If you remember it, I dare you to tell me that you didn't hear that sound effect in your head after reading this, and got a shiver of discontent up your spine.
We proudly display our nerd collections of whatever we're into, and have beds covered in plushies.
Some of us (like me) are single and fine with living our lives without caring that we're "supposed to" be married by now, or "supposed to" be husband/wife hunting, or "supposed to act our age."
I am a she/her, but I sure as hell am not a traditional woman the way previous generations defined it.
We reinvented what "acting your age" means, and broke free of those roles created for a society that doesn't exist anymore.
It means to be yourself, be who you are and not try to fit yourself into a mold you were never made for.
So of course we don't present ourselves the way we're "supposed to." Of course we don't fall into traditional roles and adhere to old expectations of us. Of course we aren't beholden to antiquated norms of a bygone era.
We're vastly different humans in the way we think, act, dress, behave, and approach life.
We saw how "the way it's always been" has made those before us miserable, saw behind the curtain of "the way it's always been," saw that it never had to always be that way, we saw who invented it, brainwashed society to believe it for generations, and saw how the few benefited from it. We saw that "the way it's always been" has always been about control. We never wanted to live that way. We never wanted to be controlled like that. We saw what it did to older people in our lives. Why should we conform to that? Why should we have to suffer like that just because they did? They never had to.

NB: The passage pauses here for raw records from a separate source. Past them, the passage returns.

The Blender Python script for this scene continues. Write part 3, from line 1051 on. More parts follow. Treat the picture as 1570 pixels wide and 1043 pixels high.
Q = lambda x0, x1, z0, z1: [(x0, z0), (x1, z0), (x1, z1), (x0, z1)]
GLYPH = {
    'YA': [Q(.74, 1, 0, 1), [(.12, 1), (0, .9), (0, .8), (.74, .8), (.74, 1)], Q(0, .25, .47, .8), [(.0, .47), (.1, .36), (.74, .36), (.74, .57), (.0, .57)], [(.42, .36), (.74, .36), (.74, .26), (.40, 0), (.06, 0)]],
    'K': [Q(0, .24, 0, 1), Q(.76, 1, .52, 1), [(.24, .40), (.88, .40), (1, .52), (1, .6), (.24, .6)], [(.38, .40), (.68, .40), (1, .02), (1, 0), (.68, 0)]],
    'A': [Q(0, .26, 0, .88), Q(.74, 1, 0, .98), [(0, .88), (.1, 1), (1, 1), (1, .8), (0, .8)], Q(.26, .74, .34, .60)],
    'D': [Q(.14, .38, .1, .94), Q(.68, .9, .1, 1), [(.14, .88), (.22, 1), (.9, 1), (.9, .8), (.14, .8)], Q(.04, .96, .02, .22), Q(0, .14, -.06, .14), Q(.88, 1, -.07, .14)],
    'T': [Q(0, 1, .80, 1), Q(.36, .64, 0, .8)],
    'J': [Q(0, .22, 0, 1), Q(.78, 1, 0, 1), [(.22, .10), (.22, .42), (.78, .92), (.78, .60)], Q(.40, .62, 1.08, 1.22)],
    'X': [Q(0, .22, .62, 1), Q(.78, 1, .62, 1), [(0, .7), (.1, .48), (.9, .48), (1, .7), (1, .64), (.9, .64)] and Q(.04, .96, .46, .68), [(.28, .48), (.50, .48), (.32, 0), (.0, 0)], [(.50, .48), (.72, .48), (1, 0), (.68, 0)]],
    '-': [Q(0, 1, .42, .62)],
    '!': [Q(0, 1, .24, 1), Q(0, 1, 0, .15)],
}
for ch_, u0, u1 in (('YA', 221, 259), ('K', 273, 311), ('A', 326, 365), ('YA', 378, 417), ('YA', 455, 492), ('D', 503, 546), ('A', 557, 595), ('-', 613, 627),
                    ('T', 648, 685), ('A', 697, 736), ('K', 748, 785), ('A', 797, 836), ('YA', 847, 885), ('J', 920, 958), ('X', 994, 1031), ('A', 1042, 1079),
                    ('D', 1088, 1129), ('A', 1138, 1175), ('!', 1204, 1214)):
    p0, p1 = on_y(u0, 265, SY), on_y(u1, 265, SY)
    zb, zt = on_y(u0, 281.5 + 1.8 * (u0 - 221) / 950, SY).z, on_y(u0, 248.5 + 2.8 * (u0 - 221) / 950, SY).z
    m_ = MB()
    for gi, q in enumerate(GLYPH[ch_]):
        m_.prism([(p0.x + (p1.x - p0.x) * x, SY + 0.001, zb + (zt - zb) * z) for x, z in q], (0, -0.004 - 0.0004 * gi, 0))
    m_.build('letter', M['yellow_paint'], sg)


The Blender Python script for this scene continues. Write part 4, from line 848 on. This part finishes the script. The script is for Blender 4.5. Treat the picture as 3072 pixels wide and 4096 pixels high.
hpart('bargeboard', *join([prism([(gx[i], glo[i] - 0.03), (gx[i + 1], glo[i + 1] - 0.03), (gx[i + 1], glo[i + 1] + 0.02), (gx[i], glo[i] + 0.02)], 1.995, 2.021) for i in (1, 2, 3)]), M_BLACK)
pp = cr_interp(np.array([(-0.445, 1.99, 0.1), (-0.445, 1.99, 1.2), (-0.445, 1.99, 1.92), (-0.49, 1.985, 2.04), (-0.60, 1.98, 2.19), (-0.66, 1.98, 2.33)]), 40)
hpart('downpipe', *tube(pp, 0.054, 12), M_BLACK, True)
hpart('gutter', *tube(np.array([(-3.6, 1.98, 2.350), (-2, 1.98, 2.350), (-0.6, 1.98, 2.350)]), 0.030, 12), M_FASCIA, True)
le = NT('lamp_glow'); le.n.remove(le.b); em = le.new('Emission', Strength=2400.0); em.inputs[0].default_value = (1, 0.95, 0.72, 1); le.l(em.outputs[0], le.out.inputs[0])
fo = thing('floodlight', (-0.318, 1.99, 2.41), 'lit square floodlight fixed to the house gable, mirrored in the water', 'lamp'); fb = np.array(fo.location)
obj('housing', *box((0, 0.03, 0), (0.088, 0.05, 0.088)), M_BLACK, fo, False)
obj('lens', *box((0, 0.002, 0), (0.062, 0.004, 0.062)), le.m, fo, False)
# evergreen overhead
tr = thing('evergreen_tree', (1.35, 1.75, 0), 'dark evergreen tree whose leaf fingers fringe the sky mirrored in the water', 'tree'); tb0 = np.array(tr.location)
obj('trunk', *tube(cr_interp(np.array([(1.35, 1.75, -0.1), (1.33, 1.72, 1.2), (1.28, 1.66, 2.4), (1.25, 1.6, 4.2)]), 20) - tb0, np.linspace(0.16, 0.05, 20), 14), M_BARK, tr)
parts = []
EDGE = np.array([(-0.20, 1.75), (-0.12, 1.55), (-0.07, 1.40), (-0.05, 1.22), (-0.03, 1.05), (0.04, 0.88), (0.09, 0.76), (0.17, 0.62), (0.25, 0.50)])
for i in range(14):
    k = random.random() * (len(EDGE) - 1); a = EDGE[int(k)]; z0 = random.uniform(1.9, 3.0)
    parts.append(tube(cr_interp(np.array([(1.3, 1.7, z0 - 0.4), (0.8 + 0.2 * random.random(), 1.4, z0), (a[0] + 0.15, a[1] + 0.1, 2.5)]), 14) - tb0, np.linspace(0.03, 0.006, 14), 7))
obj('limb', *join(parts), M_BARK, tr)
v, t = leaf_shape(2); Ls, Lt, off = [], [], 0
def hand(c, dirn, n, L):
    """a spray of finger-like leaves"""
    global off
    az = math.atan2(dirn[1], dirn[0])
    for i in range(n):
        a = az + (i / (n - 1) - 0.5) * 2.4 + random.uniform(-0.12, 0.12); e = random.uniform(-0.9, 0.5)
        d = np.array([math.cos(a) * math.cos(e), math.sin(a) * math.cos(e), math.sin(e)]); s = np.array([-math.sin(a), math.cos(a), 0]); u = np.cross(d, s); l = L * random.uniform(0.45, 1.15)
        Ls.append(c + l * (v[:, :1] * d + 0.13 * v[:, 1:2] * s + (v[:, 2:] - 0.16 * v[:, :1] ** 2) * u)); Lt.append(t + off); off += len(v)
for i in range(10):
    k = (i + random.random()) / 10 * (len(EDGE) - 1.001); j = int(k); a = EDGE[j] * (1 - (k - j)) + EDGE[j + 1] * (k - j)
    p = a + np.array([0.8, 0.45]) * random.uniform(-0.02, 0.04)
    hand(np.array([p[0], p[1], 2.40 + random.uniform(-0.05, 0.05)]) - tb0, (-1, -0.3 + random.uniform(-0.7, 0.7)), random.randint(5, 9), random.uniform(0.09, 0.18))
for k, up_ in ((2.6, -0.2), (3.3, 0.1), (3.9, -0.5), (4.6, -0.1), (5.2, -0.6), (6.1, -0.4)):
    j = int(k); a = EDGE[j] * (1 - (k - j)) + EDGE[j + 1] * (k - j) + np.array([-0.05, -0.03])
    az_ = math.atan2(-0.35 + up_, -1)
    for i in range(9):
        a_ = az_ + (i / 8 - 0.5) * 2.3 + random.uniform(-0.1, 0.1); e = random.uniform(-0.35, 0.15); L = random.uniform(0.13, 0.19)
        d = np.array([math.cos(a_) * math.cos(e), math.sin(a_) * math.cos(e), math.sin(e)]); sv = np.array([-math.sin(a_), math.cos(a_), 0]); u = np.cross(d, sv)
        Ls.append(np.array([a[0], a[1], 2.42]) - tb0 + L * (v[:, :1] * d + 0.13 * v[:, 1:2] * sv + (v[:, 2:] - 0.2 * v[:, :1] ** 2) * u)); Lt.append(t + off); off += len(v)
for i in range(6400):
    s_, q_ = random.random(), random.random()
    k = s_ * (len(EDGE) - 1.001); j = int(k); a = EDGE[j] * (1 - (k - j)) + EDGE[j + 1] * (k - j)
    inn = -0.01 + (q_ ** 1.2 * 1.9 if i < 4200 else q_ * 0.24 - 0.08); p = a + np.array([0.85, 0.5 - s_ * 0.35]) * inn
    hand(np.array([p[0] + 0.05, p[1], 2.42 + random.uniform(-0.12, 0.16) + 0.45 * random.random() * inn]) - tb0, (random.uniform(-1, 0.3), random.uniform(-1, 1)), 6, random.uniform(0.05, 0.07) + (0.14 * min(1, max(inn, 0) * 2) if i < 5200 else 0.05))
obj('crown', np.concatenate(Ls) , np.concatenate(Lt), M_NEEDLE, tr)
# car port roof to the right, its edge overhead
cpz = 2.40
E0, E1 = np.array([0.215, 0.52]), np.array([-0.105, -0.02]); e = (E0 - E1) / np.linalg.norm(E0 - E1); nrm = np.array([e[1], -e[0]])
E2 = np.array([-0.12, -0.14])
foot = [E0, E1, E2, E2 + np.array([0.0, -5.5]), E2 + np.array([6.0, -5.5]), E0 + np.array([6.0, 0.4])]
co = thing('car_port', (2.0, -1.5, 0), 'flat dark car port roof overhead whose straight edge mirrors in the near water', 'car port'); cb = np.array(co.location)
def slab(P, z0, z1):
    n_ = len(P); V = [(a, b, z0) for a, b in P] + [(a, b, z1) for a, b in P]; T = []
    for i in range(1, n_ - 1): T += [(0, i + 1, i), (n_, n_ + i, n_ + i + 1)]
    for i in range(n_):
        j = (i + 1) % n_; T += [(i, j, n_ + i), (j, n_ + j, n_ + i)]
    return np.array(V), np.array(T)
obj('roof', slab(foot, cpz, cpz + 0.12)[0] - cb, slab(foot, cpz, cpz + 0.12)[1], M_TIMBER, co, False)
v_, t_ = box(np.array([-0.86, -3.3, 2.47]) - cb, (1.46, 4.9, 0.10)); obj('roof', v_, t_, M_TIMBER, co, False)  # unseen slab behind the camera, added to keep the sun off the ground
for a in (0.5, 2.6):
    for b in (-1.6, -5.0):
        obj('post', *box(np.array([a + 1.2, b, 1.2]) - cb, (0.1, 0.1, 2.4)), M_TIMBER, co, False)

We saw how important mental health truly is.
We studied and learned that ADHD and Austim have multiple complex levels for multiple types of people.
We saw the turn of a new millennium - the start of a new 1000 year cycle.
I graduated from High School in 2000.
I rang in the new year with my family at home, and RPing online with my friends in a Star Wars chat room to the first song I personally heard that played (pre recorded performance) on Dick Clark's New Years' Rockin' Eve. A song that would define the new millennium:
"Who Let The Dogs Out" - by Anslem Douglas. It was popular from 98 through 99. It was everywhere. (the Baha Men covered it in 2000. They didn't write it.)
I'm not kidding.
That was the first song I heard to start off a brand new thousand year cycle.
Kinda fits the past two decades, though tbh.
We grew up being told that we are the future, and to make the future our own - to make the world a better place, to fix their mistakes - and that's exactly what we're doing.
We were told to build a new and better world, yet those before us complain that we're ruining everything.
Listen, Chuck, to build something new, to fix something broken, the old (some of the old) has to be removed. Sometimes something is so broken, or so wrong that it's not worth saving. A lot of social norms had to go. A lot of ideology and mindsets had to be dumpster'd.
They wanted us to build a new and better world? Then don't complain when we have to tear the old rotting house down to rebuild it from the ground up to do it.
We were handed one HELL of a construction job. Yet through all the pushback, we still said "Hold my beer" and got to work.
A 43 year old woman in the 90's and a 43 year old woman in the 2020s are not the same creature.
We're a completely different type of Human.
There's never been a generation like this before us, because there's never been a time in Human history like this before us.